The robot will be remotely controlled wirelessly via Bluetooth using the ArxRobot Android or iPhone application.

C-07:

The robot will need to navigate remotely through a custom-built maze (built by AoSa image), memorize the path it took, and autonomously travel through the path it took.

C-08:

Video support during autonomous navigation will be provided via the Arxterra control panel.

C-09:

The robot shall have a live VR feed via the Arxterra control panel.

C-10:

The robot shall avoid collisions if it encounters other robots while navigating through the maze. This involves detecting the robot, retracing steps back, and moving to a room that allows the other robot to have a safe passage.

C-11:

For quick production of the prototype, the preliminary project shall be restricted to six hours of total printing time with a 2 hours limit for each single print (2/2/2/ 6 rule).

C-12:

The robot shall use a v6.43a 3DoT board.

C-13:

The robot shall demonstrate the capabilities of the 3DoT micro-controller for DIY hobbyists.

C-14:

The robot shall be designed in such a way that there are no dangling or exposed wires.

C-15:

The robot shall incorporate 3D printed parts to demonstrate the feasibility of the 3DoT board for 3D printed robots.

C-16:

For good construction techniques, all moving parts and rotating parts shall use bushings or bearings.

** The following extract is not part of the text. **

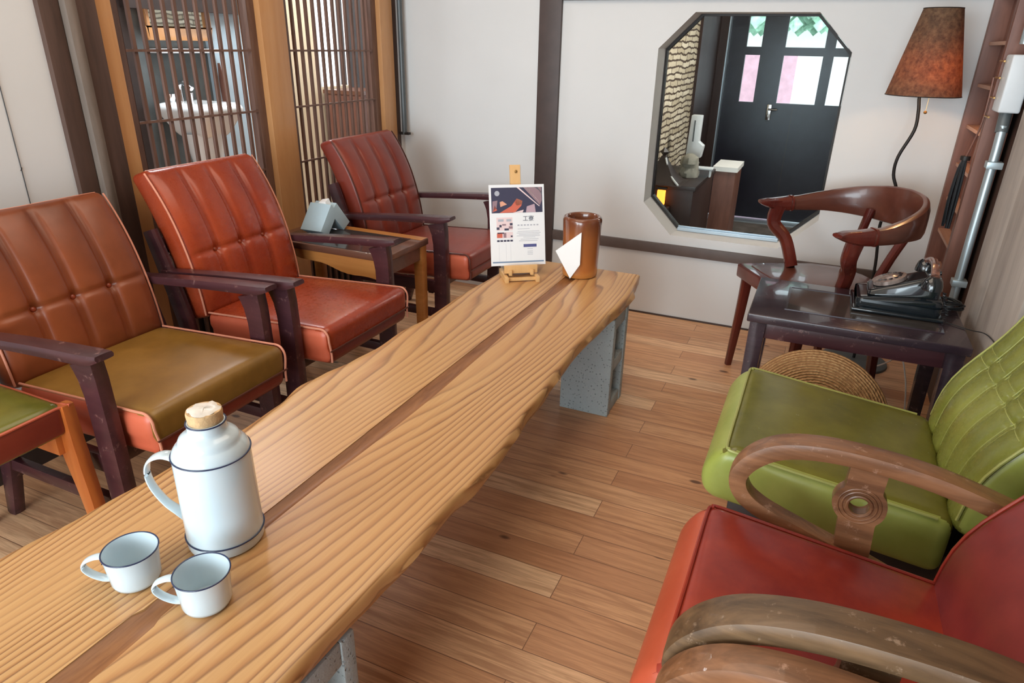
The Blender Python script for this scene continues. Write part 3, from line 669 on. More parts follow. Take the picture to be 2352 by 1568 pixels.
def cpoly(name, pts, mat, d=.0012, parent=mc):
    n_ = len(pts); A = [cpt(u, v, d) for u, v in pts]; B = [cpt(u, v, d-.0005) for u, v in pts]
    return MB().add(A+B, [tuple(range(n_)), tuple(range(2*n_-1, n_-1, -1))] + [(i, i+n_, (i+1) % n_+n_, (i+1) % n_) for i in range(n_)]).obj(name, mat, parent, smooth=False)
def rect(u0, v0, u1, v1): return [(u0, v0), (u1, v0), (u1, v1), (u0, v1)]
cpoly('card_sheet', rect(0, 0, 1, 1), 'card', .0010)
def flat(name, c, r=.5): return plain(name, c, r, var=.03)
navy = flat('print_navy', (.045, .045, .085)); salmon = flat('print_salmon', (.60, .14, .09)); peach = flat('print_peach', (.72, .36, .24)); lilac = flat('print_lilac', (.48, .34, .40)); ink = flat('print_ink', (.05, .05, .09)); greyp = flat('print_grey', (.42, .44, .50)); mau = flat('print_mauve', (.30, .20, .23)); steel = flat('print_steel', (.16, .24, .36)); pinkp = flat('print_pink', (.78, .62, .63))
ph = cpoly('photo_print', rect(.04, .655, .965, .965), navy, .0014)
for pts, mt in (([(.18, .656), (.40, .74), (.50, .83), (.60, .80), (.58, .74), (.46, .66)], salmon), ([(.46, .78), (.50, .83), (.60, .80), (.59, .76), (.50, .74)], peach),
                ([(.05, .66), (.13, .72), (.15, .81), (.06, .80)], mau), ([(.06, .67), (.14, .69), (.10, .75)], salmon), ([(.20, .73), (.32, .76), (.24, .80), (.19, .79)], peach),
                ([(.66, .656), (.84, .656), (.82, .76), (.68, .73)], lilac), ([(.42, .656), (.60, .656), (.62, .69)], pinkp),
                ([(.50, .965), (.54, .965), (.92, .73), (.90, .73)], pinkp), ([(.62, .965), (.95, .965), (.955, .80), (.92, .74)], mau), ([(.66, .965), (.70, .965), (.92, .77)], pinkp), ([(.82, .965), (.88, .965), (.955, .86), (.955, .90)], greyp)):
    cpoly('photo_shape', pts, mt, .0017, ph)
cpoly('photo_shape', [(.145+.045*math.cos(k*PI/8), .895+.032*math.sin(k*PI/8)) for k in range(16)], greyp, .0017, ph)
p2 = cpoly('small_photo', rect(.12, .44, .41, .60), pinkp, .0014)
for u, v, w_, h_, mt in ((.12, .45, .05, .03, ink), (.17, .48, .04, .03, ink), (.26, .44, .08, .025, ink), (.34, .46, .07, .03, mau), (.36, .50, .05, .03, ink), (.15, .55, .10, .03, greyp), (.22, .50, .07, .02, mau), (.30, .55, .09, .03, greyp)): cpoly('photo_shape', rect(u, v, u+w_, v+h_), mt, .0017, p2)
p3 = cpoly('small_photo', rect(.12, .345, .41, .42), pinkp, .0014)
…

Level 1 Project Requirements

L1-1:

The robot shall use sensors to: detect non-navigable and navigable obstacles (i.e., robots) disrupting their path, for intersection detection, and for either line following or hedge following.

L1-2:

To keep cost down, and keep as a toy aspect, the robot shall use only 2 micro motors to drive the movement of the robot.

L1-3:

The robot shall be designed in a way to cost less than $250.

L1-4:

The robot shall have a custom PCB as platform to build from and will incorporate peripherals for sensors.

L1-5:

The robot shall have a chassis large enough to house a 3×7 cm 3DoT board.

L1-6:

The robot will weigh no more than 450 grams.

Level 2 Requirements

System

L2-1:

Communication to the robot will be through the BLE Bluetooth module.

L2-2:

The robot shall use a single RCR123A 3.7 V, 650mA rechargeable Li-ion battery to power the 3DoT board, which will power the drivetrain and all attached peripherals.

L2-3:

The robot shall use three Light sensors and three IR LEDs connected to a custom sensor PCB to handle intersection detection and for either line following or hedge following.

L2-4:

The robot shall use a Parallax Ping ultrasonic sensor ((detect other robots) to handle robot avoidance.

L2-5:

The robot shall use 3D printed chassis and legs. This follows from the project level requirement about using 3D printed parts.

L2-6:

The robot will use a cam system identical to that of 3DoT David to drive the movement of the legs while navigating through the maze.

L2-7:

The robot shall use 2 micro guard motors to drive the motion of the robot.

L2:8

The robot shall incorporate 6 legs in the design of the drivetrain to improve stability while moving, to support its own weight and to mimic the behavior of a spider.

L2-9:

The robot shall have a cover to assist in the wire management and to give it a spider feature.

L2-10:

The robot shall have (2) LEDs acting as eyes of the spider.

Sub-System

L2-4a:

The Ultrasonic sensor shall have a range of 10 centimeter to 25 cm to detect and respond accordingly to non-navigable and navigable (i.e., other robots).

L2-5a:

The robot shall use PLA or ABS filament in the fabrication of the chassis and legs. This will minimize the mass of the robot, while at the same time being strong enough to hold its weight.

L2-6a:

Gears shall have a gear capture system to prevent them from popping (main issue encountered in 3DoT David design). This ensures the cam system will work without fear of popping gears.

L2-8a:

The robot shall operate in a tripod form, having three legs (2 outer in one side and middle leg in the other side) to provide stability while moving.

Conclusion

3DoT Hexy follows the program objectives defined by the customer. Several revisions for the Level 1 and Level 2 requirements were made after meeting with the customer and clarifying details on certain topics. A recommendation for future MSTs is to meet with the customer on a frequent basis to clarify any questions regarding customer expectations or mission constraints.